Brief: In the records below, find each line containing the word "high" and copy it.

━━ Data supplied ━━

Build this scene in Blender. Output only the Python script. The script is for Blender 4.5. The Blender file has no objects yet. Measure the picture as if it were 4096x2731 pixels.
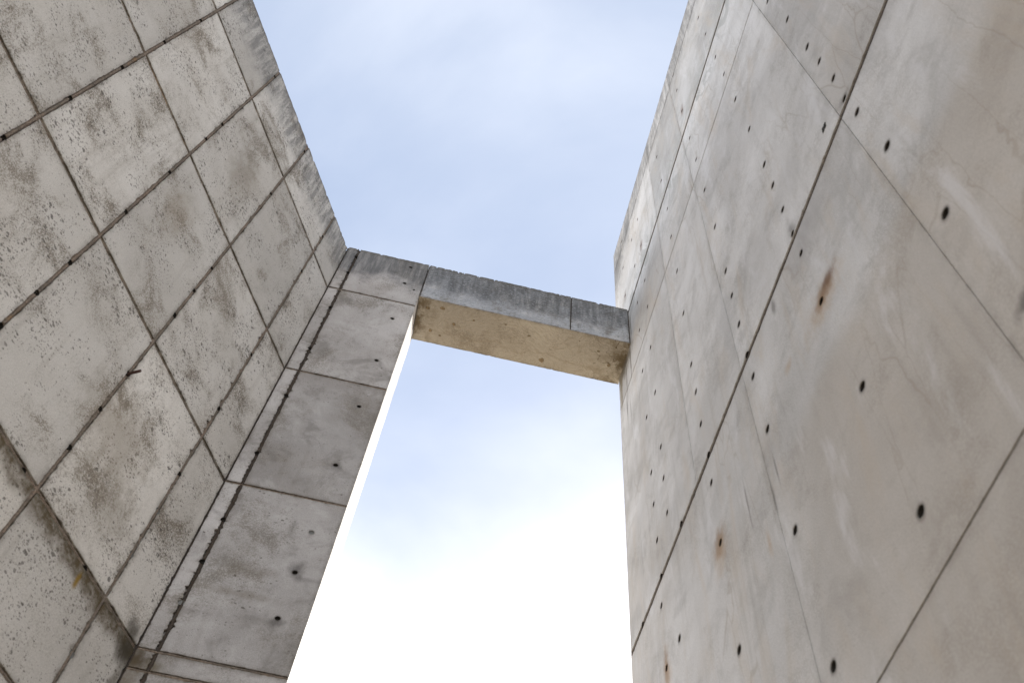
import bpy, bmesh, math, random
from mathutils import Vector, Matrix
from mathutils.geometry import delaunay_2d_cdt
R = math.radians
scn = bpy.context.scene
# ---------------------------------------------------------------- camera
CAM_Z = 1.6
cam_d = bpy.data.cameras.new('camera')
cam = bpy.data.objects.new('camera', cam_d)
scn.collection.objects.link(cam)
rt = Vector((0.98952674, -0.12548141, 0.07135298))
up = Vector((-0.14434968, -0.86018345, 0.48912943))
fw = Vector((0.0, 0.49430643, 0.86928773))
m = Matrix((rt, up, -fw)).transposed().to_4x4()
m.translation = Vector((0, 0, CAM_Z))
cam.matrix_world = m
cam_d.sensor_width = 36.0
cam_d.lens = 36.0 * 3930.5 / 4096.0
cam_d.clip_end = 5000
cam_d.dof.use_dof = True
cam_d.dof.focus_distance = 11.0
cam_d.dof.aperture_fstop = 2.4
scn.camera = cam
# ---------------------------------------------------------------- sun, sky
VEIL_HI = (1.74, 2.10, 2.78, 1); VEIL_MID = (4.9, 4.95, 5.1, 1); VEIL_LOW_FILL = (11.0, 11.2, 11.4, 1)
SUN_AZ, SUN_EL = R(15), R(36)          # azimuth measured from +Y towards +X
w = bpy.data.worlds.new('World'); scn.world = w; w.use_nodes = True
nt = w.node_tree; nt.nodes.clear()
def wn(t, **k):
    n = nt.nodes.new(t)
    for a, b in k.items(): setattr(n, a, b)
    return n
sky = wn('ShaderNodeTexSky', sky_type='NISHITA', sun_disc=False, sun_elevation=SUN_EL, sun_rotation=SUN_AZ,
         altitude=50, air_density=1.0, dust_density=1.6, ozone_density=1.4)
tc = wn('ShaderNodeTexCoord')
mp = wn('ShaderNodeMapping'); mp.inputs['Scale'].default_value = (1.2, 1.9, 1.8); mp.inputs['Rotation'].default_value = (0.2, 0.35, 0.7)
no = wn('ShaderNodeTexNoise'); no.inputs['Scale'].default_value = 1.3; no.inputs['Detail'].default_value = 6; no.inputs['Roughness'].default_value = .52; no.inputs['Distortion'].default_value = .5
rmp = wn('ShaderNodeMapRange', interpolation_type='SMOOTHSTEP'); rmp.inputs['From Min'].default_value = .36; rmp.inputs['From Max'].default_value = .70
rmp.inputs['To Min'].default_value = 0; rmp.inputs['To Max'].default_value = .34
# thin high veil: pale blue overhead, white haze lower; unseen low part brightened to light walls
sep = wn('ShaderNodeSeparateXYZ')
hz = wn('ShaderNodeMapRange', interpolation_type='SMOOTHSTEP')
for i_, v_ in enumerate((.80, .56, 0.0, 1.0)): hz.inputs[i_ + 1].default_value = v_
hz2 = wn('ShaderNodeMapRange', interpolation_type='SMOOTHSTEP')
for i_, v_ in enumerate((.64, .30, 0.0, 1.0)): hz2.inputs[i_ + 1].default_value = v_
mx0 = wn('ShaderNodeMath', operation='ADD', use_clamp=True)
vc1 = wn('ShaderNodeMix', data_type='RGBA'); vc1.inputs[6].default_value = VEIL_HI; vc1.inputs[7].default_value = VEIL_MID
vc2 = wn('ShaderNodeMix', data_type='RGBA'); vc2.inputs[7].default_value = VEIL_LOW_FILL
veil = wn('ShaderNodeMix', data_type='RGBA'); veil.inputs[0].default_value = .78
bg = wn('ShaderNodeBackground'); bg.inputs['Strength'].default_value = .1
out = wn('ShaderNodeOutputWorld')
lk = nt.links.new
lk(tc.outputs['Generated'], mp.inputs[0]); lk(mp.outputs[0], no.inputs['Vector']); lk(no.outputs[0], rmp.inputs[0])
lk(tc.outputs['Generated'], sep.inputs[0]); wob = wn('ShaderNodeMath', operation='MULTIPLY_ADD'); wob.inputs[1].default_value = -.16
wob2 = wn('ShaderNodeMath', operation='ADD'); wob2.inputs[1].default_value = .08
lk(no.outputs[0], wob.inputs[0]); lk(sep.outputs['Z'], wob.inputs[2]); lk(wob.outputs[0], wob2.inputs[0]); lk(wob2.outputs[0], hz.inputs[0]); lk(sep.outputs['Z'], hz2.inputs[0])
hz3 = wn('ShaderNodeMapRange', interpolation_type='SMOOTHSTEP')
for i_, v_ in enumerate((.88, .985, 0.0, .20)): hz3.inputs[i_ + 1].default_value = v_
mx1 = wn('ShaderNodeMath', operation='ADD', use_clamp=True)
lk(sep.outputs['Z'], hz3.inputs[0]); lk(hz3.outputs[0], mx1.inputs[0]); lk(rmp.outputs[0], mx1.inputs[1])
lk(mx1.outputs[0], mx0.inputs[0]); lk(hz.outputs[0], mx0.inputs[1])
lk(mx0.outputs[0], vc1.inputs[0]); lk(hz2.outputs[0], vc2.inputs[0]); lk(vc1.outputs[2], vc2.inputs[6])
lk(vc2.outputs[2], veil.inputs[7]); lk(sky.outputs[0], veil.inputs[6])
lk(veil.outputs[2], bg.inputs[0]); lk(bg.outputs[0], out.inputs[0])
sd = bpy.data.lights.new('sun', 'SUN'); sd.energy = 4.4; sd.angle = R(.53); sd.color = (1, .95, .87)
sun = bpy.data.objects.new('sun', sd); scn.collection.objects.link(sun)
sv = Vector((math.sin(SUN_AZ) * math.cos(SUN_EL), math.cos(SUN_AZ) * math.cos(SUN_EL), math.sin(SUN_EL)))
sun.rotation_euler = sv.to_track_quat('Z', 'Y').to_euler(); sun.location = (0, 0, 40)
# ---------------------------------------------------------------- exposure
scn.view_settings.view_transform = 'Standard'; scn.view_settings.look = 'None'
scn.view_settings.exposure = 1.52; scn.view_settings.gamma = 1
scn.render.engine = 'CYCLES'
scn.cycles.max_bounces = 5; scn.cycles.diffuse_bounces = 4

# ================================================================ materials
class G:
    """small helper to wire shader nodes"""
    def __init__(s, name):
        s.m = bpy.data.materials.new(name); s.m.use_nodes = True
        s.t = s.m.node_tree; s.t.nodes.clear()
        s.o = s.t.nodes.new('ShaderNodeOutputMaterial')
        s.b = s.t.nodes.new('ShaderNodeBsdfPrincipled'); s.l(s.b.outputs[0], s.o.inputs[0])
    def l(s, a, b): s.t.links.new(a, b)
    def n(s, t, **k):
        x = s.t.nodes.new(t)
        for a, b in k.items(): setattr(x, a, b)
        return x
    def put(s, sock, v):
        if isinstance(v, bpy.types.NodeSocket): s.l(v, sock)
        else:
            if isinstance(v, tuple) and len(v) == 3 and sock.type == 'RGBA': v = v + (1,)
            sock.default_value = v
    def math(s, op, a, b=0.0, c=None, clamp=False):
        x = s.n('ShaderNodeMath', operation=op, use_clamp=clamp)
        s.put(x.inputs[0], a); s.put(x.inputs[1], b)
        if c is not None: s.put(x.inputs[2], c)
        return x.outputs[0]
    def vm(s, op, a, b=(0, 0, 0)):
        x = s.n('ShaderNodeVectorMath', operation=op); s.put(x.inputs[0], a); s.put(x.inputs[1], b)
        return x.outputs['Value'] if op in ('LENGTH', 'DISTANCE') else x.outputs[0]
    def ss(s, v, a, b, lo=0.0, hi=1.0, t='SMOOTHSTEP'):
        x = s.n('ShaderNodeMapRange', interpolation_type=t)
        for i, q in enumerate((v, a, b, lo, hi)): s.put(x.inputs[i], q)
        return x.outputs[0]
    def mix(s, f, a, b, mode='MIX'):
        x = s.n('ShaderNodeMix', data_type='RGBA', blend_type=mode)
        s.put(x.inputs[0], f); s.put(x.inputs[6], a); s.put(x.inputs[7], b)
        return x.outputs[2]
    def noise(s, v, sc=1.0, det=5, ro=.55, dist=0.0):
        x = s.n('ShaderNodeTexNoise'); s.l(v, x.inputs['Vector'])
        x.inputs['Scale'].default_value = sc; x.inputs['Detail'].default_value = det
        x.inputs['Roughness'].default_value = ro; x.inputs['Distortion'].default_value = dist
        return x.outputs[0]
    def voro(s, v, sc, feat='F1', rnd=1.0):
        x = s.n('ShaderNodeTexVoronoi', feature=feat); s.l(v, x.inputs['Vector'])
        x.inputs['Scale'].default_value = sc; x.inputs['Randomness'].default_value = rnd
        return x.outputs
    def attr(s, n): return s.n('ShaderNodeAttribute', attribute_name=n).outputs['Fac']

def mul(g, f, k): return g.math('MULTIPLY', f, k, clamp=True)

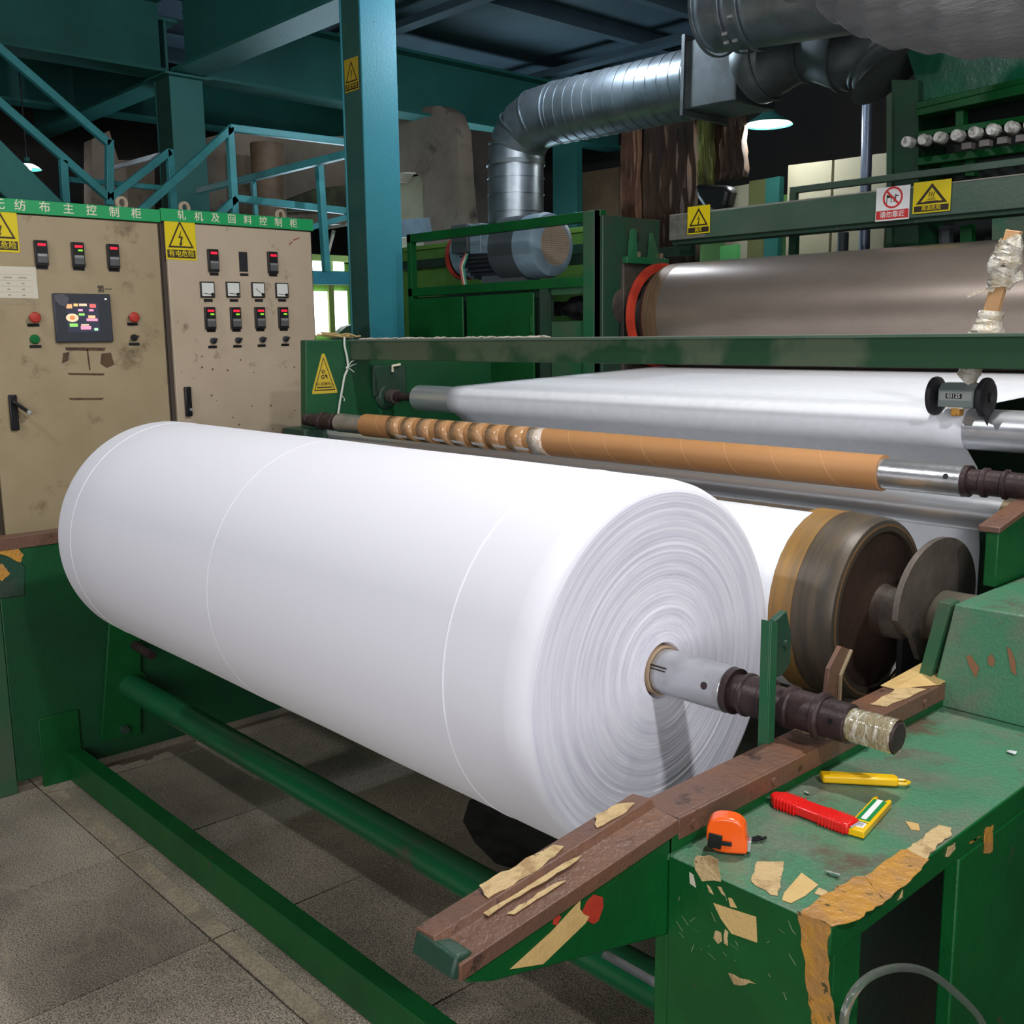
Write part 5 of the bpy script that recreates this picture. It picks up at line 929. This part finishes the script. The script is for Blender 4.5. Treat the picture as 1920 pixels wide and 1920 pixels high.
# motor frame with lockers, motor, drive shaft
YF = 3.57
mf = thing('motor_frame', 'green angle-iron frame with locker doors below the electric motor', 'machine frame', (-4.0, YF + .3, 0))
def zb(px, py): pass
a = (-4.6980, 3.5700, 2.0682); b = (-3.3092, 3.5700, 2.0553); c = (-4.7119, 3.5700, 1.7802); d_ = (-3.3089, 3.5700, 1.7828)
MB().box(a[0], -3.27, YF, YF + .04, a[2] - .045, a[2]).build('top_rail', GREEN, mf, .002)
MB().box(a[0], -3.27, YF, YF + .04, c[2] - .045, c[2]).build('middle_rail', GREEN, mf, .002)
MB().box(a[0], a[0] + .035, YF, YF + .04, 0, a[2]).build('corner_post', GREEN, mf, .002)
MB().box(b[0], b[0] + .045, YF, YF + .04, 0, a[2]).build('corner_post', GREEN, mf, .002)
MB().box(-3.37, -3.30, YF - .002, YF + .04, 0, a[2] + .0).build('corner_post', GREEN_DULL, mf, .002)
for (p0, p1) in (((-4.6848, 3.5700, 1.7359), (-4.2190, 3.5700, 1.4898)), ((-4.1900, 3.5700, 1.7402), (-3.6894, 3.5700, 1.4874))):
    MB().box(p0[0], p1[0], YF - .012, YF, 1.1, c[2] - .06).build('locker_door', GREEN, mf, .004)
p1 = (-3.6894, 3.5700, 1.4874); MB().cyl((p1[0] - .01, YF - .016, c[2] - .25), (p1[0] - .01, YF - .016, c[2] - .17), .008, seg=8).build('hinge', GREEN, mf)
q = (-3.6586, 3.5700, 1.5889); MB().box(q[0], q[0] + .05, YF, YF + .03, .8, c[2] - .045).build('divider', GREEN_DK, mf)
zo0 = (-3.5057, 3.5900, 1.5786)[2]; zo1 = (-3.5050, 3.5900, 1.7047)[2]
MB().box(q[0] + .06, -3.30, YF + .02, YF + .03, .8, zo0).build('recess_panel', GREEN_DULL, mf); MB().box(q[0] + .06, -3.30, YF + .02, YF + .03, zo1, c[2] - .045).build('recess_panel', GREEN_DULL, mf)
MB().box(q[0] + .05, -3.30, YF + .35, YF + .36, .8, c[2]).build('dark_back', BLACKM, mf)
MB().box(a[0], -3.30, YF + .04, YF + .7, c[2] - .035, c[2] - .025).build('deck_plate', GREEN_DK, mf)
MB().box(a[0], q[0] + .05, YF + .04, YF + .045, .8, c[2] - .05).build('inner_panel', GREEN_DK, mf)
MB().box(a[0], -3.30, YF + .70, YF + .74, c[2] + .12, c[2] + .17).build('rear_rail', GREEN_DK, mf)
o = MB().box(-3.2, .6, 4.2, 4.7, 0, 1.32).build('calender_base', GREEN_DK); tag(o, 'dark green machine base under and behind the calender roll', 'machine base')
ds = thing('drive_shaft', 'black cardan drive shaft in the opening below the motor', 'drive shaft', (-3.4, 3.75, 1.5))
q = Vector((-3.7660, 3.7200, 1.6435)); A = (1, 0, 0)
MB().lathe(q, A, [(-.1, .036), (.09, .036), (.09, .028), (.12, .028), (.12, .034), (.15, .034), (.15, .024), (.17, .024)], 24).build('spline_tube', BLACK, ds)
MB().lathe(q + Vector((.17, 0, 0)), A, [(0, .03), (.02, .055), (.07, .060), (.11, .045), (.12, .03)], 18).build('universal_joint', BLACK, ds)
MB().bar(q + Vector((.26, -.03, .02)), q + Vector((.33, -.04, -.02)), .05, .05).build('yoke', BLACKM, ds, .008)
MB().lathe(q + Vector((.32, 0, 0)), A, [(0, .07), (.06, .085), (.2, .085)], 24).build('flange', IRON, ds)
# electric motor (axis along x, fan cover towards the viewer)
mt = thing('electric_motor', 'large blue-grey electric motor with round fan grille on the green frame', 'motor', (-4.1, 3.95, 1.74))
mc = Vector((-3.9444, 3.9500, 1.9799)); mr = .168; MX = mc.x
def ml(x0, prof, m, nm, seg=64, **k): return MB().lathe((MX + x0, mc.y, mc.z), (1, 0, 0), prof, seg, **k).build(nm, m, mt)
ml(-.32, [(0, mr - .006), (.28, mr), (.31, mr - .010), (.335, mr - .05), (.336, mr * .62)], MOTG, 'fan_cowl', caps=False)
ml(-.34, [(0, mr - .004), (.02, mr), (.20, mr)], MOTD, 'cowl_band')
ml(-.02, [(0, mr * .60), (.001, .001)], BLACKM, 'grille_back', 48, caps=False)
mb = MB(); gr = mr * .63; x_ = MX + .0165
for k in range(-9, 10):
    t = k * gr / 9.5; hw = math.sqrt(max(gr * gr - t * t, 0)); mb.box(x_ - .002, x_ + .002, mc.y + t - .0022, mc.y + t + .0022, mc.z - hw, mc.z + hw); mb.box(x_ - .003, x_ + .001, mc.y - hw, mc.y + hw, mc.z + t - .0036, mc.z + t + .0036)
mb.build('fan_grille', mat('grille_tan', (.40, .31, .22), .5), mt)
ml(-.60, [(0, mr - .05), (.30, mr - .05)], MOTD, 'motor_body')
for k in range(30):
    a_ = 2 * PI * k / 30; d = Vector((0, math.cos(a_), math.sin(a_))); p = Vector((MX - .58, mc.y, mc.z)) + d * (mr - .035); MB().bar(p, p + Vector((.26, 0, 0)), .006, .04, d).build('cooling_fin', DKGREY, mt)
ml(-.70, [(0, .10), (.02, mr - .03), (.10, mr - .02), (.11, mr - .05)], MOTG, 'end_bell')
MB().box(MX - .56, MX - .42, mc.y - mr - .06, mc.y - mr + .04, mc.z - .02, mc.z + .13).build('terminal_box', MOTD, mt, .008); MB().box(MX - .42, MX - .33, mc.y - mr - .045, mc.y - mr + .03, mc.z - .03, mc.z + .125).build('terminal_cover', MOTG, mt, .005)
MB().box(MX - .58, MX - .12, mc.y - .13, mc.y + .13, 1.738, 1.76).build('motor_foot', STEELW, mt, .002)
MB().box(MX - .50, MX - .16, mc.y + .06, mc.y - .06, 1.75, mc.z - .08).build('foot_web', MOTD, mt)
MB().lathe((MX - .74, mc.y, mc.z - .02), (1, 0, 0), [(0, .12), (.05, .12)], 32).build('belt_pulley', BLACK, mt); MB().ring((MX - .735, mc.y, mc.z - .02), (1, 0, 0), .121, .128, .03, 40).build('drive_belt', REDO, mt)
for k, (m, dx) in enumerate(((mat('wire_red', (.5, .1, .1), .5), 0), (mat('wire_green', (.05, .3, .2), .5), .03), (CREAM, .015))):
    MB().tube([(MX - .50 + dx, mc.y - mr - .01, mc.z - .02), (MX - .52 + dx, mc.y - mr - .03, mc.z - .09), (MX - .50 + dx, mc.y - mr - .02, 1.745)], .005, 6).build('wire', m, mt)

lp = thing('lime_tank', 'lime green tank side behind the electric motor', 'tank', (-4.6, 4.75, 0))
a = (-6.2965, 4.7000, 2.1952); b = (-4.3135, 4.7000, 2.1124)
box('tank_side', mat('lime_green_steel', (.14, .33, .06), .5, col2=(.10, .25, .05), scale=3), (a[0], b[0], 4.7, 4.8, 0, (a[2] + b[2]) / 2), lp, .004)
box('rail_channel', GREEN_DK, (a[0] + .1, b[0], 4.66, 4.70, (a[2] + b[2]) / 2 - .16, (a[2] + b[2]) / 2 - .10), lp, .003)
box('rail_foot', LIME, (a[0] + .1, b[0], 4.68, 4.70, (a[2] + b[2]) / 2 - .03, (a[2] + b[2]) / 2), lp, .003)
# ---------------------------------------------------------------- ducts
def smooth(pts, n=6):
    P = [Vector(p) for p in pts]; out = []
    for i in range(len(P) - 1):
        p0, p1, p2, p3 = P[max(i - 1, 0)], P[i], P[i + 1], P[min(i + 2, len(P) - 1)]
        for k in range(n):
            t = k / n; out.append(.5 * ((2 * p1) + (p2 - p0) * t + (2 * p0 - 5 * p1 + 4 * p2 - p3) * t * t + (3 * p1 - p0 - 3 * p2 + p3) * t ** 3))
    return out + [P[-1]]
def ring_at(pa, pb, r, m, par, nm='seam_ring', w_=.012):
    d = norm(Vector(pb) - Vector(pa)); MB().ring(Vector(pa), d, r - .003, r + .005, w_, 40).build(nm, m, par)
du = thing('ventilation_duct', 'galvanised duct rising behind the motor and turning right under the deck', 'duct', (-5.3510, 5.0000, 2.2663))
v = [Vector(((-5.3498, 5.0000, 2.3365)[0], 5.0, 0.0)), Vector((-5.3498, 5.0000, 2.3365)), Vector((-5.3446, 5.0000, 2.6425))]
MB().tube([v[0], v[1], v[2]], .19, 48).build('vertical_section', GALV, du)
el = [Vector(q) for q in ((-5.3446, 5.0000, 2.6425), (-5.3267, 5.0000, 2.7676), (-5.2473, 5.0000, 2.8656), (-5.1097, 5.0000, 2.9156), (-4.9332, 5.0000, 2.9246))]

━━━

Worked answer:
# thin high veil: pale blue overhead, white haze lower; unseen low part brightened to light walls
Write part 5 of the bpy script that recreates this picture. It picks up at line 929. This part finishes the script. The script is for Blender 4.5. Treat the picture as 1920 pixels wide and 1920 pixels high.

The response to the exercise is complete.